### REQUIRED WORK
Reproduce the material that follows, please, but only from its first line to the line containing "M_ter = rock_mat('mountain_rock', 0.55, 0.45, contrast=0.38)", inclusive.
>>>>>
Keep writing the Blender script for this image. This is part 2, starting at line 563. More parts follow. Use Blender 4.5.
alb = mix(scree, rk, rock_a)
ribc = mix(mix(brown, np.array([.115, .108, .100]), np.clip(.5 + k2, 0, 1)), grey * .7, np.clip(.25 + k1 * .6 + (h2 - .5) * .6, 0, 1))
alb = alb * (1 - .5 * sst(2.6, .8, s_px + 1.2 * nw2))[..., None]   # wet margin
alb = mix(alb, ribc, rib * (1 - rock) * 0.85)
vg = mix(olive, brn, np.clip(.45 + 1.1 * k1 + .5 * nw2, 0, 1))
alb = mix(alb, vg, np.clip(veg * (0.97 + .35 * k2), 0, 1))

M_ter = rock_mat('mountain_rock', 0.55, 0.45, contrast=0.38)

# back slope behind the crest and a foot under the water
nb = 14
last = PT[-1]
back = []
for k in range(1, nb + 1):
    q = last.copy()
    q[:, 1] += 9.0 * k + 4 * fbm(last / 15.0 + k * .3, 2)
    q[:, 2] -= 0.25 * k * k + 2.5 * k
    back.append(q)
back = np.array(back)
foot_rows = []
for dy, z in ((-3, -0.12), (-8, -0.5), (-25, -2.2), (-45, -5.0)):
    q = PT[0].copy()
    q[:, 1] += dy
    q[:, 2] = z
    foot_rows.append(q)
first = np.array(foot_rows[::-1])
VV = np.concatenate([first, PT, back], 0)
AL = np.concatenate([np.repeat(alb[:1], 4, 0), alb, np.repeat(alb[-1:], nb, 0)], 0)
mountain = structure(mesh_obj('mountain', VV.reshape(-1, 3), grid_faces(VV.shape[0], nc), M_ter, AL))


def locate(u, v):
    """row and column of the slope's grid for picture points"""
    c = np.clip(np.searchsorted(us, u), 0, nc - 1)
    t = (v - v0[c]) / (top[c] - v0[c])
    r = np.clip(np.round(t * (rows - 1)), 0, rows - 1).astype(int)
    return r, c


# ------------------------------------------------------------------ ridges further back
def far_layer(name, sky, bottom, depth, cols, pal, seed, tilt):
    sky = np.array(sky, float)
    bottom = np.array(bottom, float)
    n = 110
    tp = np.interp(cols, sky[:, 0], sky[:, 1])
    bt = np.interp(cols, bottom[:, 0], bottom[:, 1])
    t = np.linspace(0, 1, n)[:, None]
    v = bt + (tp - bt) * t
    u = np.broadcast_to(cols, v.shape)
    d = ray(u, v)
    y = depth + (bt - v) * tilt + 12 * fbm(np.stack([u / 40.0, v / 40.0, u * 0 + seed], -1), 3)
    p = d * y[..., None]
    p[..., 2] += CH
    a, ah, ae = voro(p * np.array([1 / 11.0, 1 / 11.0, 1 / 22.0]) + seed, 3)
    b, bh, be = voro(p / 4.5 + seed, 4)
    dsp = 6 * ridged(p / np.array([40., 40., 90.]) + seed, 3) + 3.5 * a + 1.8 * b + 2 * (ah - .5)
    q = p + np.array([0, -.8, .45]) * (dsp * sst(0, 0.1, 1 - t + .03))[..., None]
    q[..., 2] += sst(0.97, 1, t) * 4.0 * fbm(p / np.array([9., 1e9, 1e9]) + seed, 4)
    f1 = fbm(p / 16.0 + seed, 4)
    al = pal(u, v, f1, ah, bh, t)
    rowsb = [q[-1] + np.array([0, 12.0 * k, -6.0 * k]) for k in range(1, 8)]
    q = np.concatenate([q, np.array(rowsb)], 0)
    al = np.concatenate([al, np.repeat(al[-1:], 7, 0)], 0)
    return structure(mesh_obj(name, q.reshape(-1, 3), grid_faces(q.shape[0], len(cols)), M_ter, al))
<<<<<
### TASK RESPONSE
Keep writing the Blender script for this image. This is part 2, starting at line 563. More parts follow. Use Blender 4.5.
alb = mix(scree, rk, rock_a)
ribc = mix(mix(brown, np.array([.115, .108, .100]), np.clip(.5 + k2, 0, 1)), grey * .7, np.clip(.25 + k1 * .6 + (h2 - .5) * .6, 0, 1))
alb = alb * (1 - .5 * sst(2.6, .8, s_px + 1.2 * nw2))[..., None]   # wet margin
alb = mix(alb, ribc, rib * (1 - rock) * 0.85)
vg = mix(olive, brn, np.clip(.45 + 1.1 * k1 + .5 * nw2, 0, 1))
alb = mix(alb, vg, np.clip(veg * (0.97 + .35 * k2), 0, 1))

M_ter = rock_mat('mountain_rock', 0.55, 0.45, contrast=0.38)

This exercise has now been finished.